The Volume I Problem
Even the report AARO did deliver has drawn criticism. The Historical Record Report Vol. I concluded — across 63 pages — that the U.S. government has found no evidence of extraterrestrial technology or alien contact.
The UAP Caucus and multiple members of Congress have challenged the report, citing:
- Contradictions with testimony from credible witnesses like David Grusch
- Dismissal of compelling witness accounts without adequate investigation
- Inconsistencies between the report’s conclusions and evidence presented in congressional hearings
- Lack of access to programs and data that witnesses have described under oath
The Whistleblower Gap
Congress has passed protections for UAP whistleblowers, but concerns remain. A September 2025 House hearing found that the federal government has “failed to provide adequate information to Americans” on UAP programs. Witnesses testified that “withholding information undermines Americans’ confidence in the federal government.”

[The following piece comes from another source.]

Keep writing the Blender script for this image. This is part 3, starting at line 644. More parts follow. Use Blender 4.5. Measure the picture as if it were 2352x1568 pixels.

The hearing emphasized the need to protect whistleblowers from retribution and to address how UAP-related information is classified.
What Needs to Happen
Mellon has outlined specific recommendations:
- Compel full cooperation from Air Force, CIA, and NORAD with AARO’s data collection
- Deliver the missing reports — Volume II and the 2025 annual report
- Audit AARO’s data pipeline to ensure all relevant UAP incidents are being captured
- Strengthen AARO’s authority to access classified programs described by whistleblowers
- Establish consequences for agencies that fail to share UAP-related information
As Mellon wrote: “The public’s trust has been eroded and must be restored. Fulfilling reporting obligations is a good step in that direction.”
Whether Trump’s recent directive to release UFO files will accelerate this process or simply add another layer of political noise remains to be seen. The structural problems at AARO — data silos, agency resistance, unfulfilled mandates — won’t be solved by a social media post.